WORK TO DO: Render the following material again verbatim, leaving nothing out.

DATASET CONTENT:
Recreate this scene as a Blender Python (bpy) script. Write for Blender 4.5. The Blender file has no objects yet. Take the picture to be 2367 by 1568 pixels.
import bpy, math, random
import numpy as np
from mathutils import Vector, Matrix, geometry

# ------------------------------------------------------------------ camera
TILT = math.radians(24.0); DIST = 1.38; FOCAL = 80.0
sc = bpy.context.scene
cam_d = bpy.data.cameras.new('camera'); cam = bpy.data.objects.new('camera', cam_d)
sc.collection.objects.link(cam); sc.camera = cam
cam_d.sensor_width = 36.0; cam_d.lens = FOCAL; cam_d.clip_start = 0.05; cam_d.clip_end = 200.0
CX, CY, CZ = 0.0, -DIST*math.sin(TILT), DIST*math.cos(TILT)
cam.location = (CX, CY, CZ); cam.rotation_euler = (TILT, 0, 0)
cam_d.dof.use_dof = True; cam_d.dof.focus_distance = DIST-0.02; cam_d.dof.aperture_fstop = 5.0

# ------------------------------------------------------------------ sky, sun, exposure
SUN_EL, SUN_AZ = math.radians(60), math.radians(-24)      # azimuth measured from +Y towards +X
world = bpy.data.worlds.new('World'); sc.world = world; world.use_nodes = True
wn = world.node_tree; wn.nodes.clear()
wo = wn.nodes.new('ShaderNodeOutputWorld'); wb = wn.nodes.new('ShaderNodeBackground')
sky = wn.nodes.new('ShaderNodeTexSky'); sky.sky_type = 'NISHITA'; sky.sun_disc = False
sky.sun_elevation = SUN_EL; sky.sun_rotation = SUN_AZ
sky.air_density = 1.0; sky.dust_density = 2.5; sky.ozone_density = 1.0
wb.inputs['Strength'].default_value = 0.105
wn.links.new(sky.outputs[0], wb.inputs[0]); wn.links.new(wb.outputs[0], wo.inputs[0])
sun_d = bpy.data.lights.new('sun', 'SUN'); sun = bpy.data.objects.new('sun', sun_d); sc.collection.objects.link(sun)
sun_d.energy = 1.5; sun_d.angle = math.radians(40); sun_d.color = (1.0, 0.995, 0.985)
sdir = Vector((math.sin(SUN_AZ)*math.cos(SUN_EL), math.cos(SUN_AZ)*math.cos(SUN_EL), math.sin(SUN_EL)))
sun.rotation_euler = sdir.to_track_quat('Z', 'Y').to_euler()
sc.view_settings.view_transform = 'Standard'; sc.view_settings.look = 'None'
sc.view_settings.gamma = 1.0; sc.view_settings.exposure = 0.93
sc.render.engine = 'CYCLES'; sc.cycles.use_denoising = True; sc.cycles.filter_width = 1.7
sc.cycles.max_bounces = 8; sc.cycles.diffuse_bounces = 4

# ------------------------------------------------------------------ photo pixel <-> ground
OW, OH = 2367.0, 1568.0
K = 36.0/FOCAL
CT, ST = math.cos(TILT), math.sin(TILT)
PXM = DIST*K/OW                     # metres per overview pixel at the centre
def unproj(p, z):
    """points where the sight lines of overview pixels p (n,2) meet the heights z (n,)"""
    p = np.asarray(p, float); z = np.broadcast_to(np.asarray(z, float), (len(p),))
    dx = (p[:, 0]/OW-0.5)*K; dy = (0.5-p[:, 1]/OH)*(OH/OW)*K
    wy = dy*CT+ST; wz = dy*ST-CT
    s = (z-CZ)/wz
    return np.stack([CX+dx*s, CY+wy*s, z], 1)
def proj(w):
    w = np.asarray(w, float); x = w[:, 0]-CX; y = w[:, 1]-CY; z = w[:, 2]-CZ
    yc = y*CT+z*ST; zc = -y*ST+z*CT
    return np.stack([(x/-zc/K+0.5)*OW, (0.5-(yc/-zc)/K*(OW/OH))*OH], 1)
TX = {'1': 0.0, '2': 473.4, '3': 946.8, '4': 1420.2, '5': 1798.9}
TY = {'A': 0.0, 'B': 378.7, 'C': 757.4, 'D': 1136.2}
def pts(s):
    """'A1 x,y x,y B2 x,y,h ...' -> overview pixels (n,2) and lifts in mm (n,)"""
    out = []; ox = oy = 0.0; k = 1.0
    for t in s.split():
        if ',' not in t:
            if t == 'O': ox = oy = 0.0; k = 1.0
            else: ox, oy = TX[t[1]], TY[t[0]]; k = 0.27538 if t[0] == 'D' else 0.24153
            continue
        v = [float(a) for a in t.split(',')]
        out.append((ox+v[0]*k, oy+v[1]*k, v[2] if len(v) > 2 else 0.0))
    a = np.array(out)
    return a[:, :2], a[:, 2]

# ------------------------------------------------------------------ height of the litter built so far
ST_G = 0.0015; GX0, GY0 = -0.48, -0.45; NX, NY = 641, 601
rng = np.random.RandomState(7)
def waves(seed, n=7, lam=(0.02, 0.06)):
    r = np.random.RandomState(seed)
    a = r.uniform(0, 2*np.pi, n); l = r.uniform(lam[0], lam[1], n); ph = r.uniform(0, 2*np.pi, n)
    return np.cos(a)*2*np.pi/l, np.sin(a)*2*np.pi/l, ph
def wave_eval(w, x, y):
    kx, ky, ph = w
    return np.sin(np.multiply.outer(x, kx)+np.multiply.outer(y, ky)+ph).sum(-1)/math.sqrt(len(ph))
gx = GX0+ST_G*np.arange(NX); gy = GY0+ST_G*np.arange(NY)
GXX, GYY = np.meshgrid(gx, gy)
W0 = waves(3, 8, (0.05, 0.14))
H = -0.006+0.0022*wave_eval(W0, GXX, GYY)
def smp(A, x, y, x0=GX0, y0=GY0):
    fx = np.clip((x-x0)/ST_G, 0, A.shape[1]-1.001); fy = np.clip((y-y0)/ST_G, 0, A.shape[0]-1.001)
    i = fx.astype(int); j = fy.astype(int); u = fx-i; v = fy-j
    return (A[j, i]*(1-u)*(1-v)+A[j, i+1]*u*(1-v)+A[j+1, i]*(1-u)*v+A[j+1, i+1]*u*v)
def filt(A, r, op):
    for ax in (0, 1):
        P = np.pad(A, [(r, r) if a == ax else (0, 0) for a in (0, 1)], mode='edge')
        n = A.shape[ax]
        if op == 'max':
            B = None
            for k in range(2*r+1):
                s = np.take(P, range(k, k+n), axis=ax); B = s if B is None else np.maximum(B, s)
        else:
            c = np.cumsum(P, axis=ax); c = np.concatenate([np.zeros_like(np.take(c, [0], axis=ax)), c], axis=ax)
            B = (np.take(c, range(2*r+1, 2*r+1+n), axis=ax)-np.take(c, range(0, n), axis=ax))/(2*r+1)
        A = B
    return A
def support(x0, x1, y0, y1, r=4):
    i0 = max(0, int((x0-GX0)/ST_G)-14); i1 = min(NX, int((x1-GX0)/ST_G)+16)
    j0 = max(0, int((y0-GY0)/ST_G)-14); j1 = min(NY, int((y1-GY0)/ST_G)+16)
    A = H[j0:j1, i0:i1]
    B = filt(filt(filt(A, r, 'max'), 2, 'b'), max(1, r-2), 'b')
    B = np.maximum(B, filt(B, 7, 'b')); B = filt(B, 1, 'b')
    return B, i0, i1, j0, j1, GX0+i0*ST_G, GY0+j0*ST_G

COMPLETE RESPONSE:
Recreate this scene as a Blender Python (bpy) script. Write for Blender 4.5. The Blender file has no objects yet. Take the picture to be 2367 by 1568 pixels.
import bpy, math, random
import numpy as np
from mathutils import Vector, Matrix, geometry

# ------------------------------------------------------------------ camera
TILT = math.radians(24.0); DIST = 1.38; FOCAL = 80.0
sc = bpy.context.scene
cam_d = bpy.data.cameras.new('camera'); cam = bpy.data.objects.new('camera', cam_d)
sc.collection.objects.link(cam); sc.camera = cam
cam_d.sensor_width = 36.0; cam_d.lens = FOCAL; cam_d.clip_start = 0.05; cam_d.clip_end = 200.0
CX, CY, CZ = 0.0, -DIST*math.sin(TILT), DIST*math.cos(TILT)
cam.location = (CX, CY, CZ); cam.rotation_euler = (TILT, 0, 0)
cam_d.dof.use_dof = True; cam_d.dof.focus_distance = DIST-0.02; cam_d.dof.aperture_fstop = 5.0

# ------------------------------------------------------------------ sky, sun, exposure
SUN_EL, SUN_AZ = math.radians(60), math.radians(-24)      # azimuth measured from +Y towards +X
world = bpy.data.worlds.new('World'); sc.world = world; world.use_nodes = True
wn = world.node_tree; wn.nodes.clear()
wo = wn.nodes.new('ShaderNodeOutputWorld'); wb = wn.nodes.new('ShaderNodeBackground')
sky = wn.nodes.new('ShaderNodeTexSky'); sky.sky_type = 'NISHITA'; sky.sun_disc = False
sky.sun_elevation = SUN_EL; sky.sun_rotation = SUN_AZ
sky.air_density = 1.0; sky.dust_density = 2.5; sky.ozone_density = 1.0
wb.inputs['Strength'].default_value = 0.105
wn.links.new(sky.outputs[0], wb.inputs[0]); wn.links.new(wb.outputs[0], wo.inputs[0])
sun_d = bpy.data.lights.new('sun', 'SUN'); sun = bpy.data.objects.new('sun', sun_d); sc.collection.objects.link(sun)
sun_d.energy = 1.5; sun_d.angle = math.radians(40); sun_d.color = (1.0, 0.995, 0.985)
sdir = Vector((math.sin(SUN_AZ)*math.cos(SUN_EL), math.cos(SUN_AZ)*math.cos(SUN_EL), math.sin(SUN_EL)))
sun.rotation_euler = sdir.to_track_quat('Z', 'Y').to_euler()
sc.view_settings.view_transform = 'Standard'; sc.view_settings.look = 'None'
sc.view_settings.gamma = 1.0; sc.view_settings.exposure = 0.93
sc.render.engine = 'CYCLES'; sc.cycles.use_denoising = True; sc.cycles.filter_width = 1.7
sc.cycles.max_bounces = 8; sc.cycles.diffuse_bounces = 4

# ------------------------------------------------------------------ photo pixel <-> ground
OW, OH = 2367.0, 1568.0
K = 36.0/FOCAL
CT, ST = math.cos(TILT), math.sin(TILT)
PXM = DIST*K/OW                     # metres per overview pixel at the centre
def unproj(p, z):
    """points where the sight lines of overview pixels p (n,2) meet the heights z (n,)"""
    p = np.asarray(p, float); z = np.broadcast_to(np.asarray(z, float), (len(p),))
    dx = (p[:, 0]/OW-0.5)*K; dy = (0.5-p[:, 1]/OH)*(OH/OW)*K
    wy = dy*CT+ST; wz = dy*ST-CT
    s = (z-CZ)/wz
    return np.stack([CX+dx*s, CY+wy*s, z], 1)
def proj(w):
    w = np.asarray(w, float); x = w[:, 0]-CX; y = w[:, 1]-CY; z = w[:, 2]-CZ
    yc = y*CT+z*ST; zc = -y*ST+z*CT
    return np.stack([(x/-zc/K+0.5)*OW, (0.5-(yc/-zc)/K*(OW/OH))*OH], 1)
TX = {'1': 0.0, '2': 473.4, '3': 946.8, '4': 1420.2, '5': 1798.9}
TY = {'A': 0.0, 'B': 378.7, 'C': 757.4, 'D': 1136.2}
def pts(s):
    """'A1 x,y x,y B2 x,y,h ...' -> overview pixels (n,2) and lifts in mm (n,)"""
    out = []; ox = oy = 0.0; k = 1.0
    for t in s.split():
        if ',' not in t:
            if t == 'O': ox = oy = 0.0; k = 1.0
            else: ox, oy = TX[t[1]], TY[t[0]]; k = 0.27538 if t[0] == 'D' else 0.24153
            continue
        v = [float(a) for a in t.split(',')]
        out.append((ox+v[0]*k, oy+v[1]*k, v[2] if len(v) > 2 else 0.0))
    a = np.array(out)
    return a[:, :2], a[:, 2]

# ------------------------------------------------------------------ height of the litter built so far
ST_G = 0.0015; GX0, GY0 = -0.48, -0.45; NX, NY = 641, 601
rng = np.random.RandomState(7)
def waves(seed, n=7, lam=(0.02, 0.06)):
    r = np.random.RandomState(seed)
    a = r.uniform(0, 2*np.pi, n); l = r.uniform(lam[0], lam[1], n); ph = r.uniform(0, 2*np.pi, n)
    return np.cos(a)*2*np.pi/l, np.sin(a)*2*np.pi/l, ph
def wave_eval(w, x, y):
    kx, ky, ph = w
    return np.sin(np.multiply.outer(x, kx)+np.multiply.outer(y, ky)+ph).sum(-1)/math.sqrt(len(ph))
gx = GX0+ST_G*np.arange(NX); gy = GY0+ST_G*np.arange(NY)
GXX, GYY = np.meshgrid(gx, gy)
W0 = waves(3, 8, (0.05, 0.14))
H = -0.006+0.0022*wave_eval(W0, GXX, GYY)
def smp(A, x, y, x0=GX0, y0=GY0):
    fx = np.clip((x-x0)/ST_G, 0, A.shape[1]-1.001); fy = np.clip((y-y0)/ST_G, 0, A.shape[0]-1.001)
    i = fx.astype(int); j = fy.astype(int); u = fx-i; v = fy-j
    return (A[j, i]*(1-u)*(1-v)+A[j, i+1]*u*(1-v)+A[j+1, i]*(1-u)*v+A[j+1, i+1]*u*v)
def filt(A, r, op):
    for ax in (0, 1):
        P = np.pad(A, [(r, r) if a == ax else (0, 0) for a in (0, 1)], mode='edge')
        n = A.shape[ax]
        if op == 'max':
            B = None
            for k in range(2*r+1):
                s = np.take(P, range(k, k+n), axis=ax); B = s if B is None else np.maximum(B, s)
        else:
            c = np.cumsum(P, axis=ax); c = np.concatenate([np.zeros_like(np.take(c, [0], axis=ax)), c], axis=ax)
            B = (np.take(c, range(2*r+1, 2*r+1+n), axis=ax)-np.take(c, range(0, n), axis=ax))/(2*r+1)
        A = B
    return A
def support(x0, x1, y0, y1, r=4):
    i0 = max(0, int((x0-GX0)/ST_G)-14); i1 = min(NX, int((x1-GX0)/ST_G)+16)
    j0 = max(0, int((y0-GY0)/ST_G)-14); j1 = min(NY, int((y1-GY0)/ST_G)+16)
    A = H[j0:j1, i0:i1]
    B = filt(filt(filt(A, r, 'max'), 2, 'b'), max(1, r-2), 'b')
    B = np.maximum(B, filt(B, 7, 'b')); B = filt(B, 1, 'b')
    return B, i0, i1, j0, j1, GX0+i0*ST_G, GY0+j0*ST_G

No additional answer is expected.